### To be done
Reproduce, character for character, the entries from their opening line through the line with "street = R(12)".
—————
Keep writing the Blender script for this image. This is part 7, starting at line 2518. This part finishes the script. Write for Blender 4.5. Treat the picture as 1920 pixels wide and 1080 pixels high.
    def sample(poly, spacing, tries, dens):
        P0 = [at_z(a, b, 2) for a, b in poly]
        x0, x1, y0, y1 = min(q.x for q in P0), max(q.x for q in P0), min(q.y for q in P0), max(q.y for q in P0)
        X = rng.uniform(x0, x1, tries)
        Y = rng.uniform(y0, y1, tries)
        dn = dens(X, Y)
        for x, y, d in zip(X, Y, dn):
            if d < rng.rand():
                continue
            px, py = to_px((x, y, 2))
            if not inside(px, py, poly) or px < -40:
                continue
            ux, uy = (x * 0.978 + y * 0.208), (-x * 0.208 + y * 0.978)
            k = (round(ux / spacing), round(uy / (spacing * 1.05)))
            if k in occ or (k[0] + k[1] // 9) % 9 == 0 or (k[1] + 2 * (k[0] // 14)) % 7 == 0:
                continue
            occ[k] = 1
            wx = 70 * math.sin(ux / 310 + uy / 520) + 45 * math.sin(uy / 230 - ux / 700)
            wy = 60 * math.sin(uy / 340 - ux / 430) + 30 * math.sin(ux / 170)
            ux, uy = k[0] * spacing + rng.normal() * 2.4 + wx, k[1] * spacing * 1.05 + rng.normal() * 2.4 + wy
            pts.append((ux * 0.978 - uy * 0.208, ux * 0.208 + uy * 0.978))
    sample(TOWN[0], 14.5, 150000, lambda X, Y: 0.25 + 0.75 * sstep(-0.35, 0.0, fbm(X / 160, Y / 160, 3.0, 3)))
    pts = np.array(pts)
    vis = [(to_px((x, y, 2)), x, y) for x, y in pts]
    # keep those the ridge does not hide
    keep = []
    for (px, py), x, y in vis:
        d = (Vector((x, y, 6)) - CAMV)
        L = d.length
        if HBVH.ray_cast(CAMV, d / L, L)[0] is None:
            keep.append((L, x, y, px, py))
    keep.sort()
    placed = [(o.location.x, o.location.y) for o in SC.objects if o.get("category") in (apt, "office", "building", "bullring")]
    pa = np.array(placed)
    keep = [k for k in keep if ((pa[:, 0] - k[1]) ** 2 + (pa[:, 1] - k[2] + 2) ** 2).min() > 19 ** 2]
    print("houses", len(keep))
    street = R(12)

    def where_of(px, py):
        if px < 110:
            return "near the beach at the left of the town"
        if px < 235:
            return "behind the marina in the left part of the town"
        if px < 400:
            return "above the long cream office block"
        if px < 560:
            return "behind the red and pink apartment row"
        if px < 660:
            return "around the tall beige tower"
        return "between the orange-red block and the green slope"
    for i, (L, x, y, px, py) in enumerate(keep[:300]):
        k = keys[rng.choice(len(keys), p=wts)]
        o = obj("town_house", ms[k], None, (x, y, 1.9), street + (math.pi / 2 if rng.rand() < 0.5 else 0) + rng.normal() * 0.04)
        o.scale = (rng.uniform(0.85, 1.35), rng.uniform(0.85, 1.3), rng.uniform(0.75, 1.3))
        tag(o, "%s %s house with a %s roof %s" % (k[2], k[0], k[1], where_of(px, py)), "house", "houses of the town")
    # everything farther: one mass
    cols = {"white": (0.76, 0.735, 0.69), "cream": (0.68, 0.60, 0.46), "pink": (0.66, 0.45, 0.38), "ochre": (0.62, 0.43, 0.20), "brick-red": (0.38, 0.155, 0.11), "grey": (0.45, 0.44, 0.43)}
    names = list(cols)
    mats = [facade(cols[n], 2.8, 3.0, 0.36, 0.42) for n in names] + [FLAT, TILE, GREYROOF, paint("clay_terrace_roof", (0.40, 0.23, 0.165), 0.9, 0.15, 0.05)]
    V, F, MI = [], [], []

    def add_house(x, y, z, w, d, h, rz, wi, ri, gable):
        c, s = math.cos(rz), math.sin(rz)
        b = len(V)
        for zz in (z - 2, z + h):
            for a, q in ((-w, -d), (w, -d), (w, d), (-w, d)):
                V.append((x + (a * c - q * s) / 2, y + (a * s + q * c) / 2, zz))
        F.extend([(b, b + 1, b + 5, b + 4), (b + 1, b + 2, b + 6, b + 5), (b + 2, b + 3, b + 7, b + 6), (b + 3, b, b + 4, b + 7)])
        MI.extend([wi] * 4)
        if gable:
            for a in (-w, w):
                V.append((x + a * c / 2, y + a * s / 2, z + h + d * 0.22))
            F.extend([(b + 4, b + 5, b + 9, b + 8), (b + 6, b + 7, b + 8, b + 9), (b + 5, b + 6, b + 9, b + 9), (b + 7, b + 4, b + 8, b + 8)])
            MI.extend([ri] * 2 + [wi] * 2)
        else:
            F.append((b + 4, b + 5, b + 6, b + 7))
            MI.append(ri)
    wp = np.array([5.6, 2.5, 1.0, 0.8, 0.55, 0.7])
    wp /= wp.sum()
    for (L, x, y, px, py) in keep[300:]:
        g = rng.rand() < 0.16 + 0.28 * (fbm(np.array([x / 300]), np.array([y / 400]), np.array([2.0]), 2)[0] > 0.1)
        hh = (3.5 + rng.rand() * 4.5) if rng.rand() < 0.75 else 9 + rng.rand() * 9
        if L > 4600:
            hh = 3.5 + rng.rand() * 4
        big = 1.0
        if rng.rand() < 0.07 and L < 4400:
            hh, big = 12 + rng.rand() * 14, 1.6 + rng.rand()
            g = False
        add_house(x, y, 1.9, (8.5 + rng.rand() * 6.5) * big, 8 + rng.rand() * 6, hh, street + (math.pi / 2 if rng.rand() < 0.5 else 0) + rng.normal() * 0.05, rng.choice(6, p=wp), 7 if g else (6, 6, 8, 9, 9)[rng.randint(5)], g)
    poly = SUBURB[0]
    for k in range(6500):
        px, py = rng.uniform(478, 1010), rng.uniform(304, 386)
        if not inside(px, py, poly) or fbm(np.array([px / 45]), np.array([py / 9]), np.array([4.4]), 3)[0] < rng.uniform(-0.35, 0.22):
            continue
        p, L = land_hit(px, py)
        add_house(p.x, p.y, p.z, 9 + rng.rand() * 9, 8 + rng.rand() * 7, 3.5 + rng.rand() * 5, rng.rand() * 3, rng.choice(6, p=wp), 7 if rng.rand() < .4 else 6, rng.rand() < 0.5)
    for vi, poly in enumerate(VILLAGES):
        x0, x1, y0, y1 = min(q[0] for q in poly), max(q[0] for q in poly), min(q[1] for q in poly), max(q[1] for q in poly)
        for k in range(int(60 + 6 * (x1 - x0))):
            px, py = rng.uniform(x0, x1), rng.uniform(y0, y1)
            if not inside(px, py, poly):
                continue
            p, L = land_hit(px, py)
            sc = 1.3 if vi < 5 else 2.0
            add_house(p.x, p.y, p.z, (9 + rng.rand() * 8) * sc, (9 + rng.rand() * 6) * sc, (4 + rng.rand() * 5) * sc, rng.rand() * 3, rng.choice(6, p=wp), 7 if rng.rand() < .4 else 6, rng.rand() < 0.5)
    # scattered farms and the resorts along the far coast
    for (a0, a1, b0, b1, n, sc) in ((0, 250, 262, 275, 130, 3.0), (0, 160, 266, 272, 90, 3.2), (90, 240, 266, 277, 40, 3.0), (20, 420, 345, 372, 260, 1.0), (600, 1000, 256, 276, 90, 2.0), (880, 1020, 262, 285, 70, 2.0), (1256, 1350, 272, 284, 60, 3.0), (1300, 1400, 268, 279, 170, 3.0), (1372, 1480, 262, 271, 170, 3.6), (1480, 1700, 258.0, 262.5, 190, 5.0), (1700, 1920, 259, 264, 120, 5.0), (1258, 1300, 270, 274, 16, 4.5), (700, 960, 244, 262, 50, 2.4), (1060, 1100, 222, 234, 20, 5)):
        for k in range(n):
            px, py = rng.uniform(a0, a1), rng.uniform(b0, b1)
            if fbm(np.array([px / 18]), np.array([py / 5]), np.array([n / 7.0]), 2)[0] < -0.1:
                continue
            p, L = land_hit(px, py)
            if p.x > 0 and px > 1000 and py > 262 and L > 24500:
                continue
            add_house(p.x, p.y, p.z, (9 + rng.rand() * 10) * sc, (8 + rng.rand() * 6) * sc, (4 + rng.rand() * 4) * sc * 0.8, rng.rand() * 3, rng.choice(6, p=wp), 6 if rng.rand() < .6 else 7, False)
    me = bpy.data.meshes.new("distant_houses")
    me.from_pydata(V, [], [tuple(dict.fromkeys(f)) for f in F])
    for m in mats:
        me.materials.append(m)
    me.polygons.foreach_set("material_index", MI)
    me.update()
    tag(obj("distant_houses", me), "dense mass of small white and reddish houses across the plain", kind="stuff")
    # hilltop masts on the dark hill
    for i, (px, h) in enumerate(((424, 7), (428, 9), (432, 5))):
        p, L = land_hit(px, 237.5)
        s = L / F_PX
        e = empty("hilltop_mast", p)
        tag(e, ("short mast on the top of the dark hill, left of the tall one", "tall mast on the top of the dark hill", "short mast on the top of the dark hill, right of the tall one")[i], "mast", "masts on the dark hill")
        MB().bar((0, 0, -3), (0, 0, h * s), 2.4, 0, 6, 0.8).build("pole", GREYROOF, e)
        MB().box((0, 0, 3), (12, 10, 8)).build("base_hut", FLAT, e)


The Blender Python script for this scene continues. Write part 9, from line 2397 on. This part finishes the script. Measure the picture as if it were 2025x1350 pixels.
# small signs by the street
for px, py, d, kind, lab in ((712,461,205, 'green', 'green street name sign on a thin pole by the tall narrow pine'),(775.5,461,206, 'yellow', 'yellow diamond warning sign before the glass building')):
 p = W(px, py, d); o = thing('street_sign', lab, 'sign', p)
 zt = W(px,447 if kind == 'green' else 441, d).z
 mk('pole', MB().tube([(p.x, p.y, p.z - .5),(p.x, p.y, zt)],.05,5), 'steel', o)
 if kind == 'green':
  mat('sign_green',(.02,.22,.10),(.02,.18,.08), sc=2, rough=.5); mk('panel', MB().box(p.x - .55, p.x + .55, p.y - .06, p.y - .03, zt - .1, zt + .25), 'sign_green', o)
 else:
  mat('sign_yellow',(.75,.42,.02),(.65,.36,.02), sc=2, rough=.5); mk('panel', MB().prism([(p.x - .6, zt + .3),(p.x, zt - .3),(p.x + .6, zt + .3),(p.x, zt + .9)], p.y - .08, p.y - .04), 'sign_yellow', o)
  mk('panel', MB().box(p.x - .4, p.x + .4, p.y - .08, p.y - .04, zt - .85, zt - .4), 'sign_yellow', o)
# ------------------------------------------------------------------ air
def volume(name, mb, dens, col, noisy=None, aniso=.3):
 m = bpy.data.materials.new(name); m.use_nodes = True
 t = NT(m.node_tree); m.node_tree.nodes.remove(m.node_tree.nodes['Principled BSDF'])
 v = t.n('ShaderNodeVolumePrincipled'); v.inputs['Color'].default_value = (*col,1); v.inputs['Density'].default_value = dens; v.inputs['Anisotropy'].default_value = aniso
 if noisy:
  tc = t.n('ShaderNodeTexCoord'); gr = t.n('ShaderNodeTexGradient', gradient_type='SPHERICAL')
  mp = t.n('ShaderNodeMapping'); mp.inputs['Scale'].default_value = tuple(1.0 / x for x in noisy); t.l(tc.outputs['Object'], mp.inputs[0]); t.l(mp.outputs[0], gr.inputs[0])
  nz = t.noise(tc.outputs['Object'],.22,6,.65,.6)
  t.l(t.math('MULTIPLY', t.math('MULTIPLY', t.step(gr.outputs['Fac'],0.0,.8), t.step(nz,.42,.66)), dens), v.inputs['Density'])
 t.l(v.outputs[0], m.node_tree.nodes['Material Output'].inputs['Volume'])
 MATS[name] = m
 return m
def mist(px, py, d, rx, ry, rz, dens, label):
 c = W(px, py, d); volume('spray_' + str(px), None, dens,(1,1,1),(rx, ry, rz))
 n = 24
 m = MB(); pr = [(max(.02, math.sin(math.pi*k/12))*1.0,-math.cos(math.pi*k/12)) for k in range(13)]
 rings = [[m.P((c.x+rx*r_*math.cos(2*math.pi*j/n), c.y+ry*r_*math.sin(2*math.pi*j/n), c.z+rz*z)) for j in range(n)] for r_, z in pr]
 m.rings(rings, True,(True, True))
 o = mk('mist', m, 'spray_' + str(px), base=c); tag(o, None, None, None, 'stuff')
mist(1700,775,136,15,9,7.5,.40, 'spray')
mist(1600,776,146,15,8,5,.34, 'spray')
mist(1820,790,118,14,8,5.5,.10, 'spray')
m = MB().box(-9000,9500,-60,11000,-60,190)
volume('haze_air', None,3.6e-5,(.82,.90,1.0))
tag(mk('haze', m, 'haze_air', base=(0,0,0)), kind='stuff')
—————
### Solution
Keep writing the Blender script for this image. This is part 7, starting at line 2518. This part finishes the script. Write for Blender 4.5. Treat the picture as 1920 pixels wide and 1080 pixels high.
    def sample(poly, spacing, tries, dens):
        P0 = [at_z(a, b, 2) for a, b in poly]
        x0, x1, y0, y1 = min(q.x for q in P0), max(q.x for q in P0), min(q.y for q in P0), max(q.y for q in P0)
        X = rng.uniform(x0, x1, tries)
        Y = rng.uniform(y0, y1, tries)
        dn = dens(X, Y)
        for x, y, d in zip(X, Y, dn):
            if d < rng.rand():
                continue
            px, py = to_px((x, y, 2))
            if not inside(px, py, poly) or px < -40:
                continue
            ux, uy = (x * 0.978 + y * 0.208), (-x * 0.208 + y * 0.978)
            k = (round(ux / spacing), round(uy / (spacing * 1.05)))
            if k in occ or (k[0] + k[1] // 9) % 9 == 0 or (k[1] + 2 * (k[0] // 14)) % 7 == 0:
                continue
            occ[k] = 1
            wx = 70 * math.sin(ux / 310 + uy / 520) + 45 * math.sin(uy / 230 - ux / 700)
            wy = 60 * math.sin(uy / 340 - ux / 430) + 30 * math.sin(ux / 170)
            ux, uy = k[0] * spacing + rng.normal() * 2.4 + wx, k[1] * spacing * 1.05 + rng.normal() * 2.4 + wy
            pts.append((ux * 0.978 - uy * 0.208, ux * 0.208 + uy * 0.978))
    sample(TOWN[0], 14.5, 150000, lambda X, Y: 0.25 + 0.75 * sstep(-0.35, 0.0, fbm(X / 160, Y / 160, 3.0, 3)))
    pts = np.array(pts)
    vis = [(to_px((x, y, 2)), x, y) for x, y in pts]
    # keep those the ridge does not hide
    keep = []
    for (px, py), x, y in vis:
        d = (Vector((x, y, 6)) - CAMV)
        L = d.length
        if HBVH.ray_cast(CAMV, d / L, L)[0] is None:
            keep.append((L, x, y, px, py))
    keep.sort()
    placed = [(o.location.x, o.location.y) for o in SC.objects if o.get("category") in (apt, "office", "building", "bullring")]
    pa = np.array(placed)
    keep = [k for k in keep if ((pa[:, 0] - k[1]) ** 2 + (pa[:, 1] - k[2] + 2) ** 2).min() > 19 ** 2]
    print("houses", len(keep))
    street = R(12)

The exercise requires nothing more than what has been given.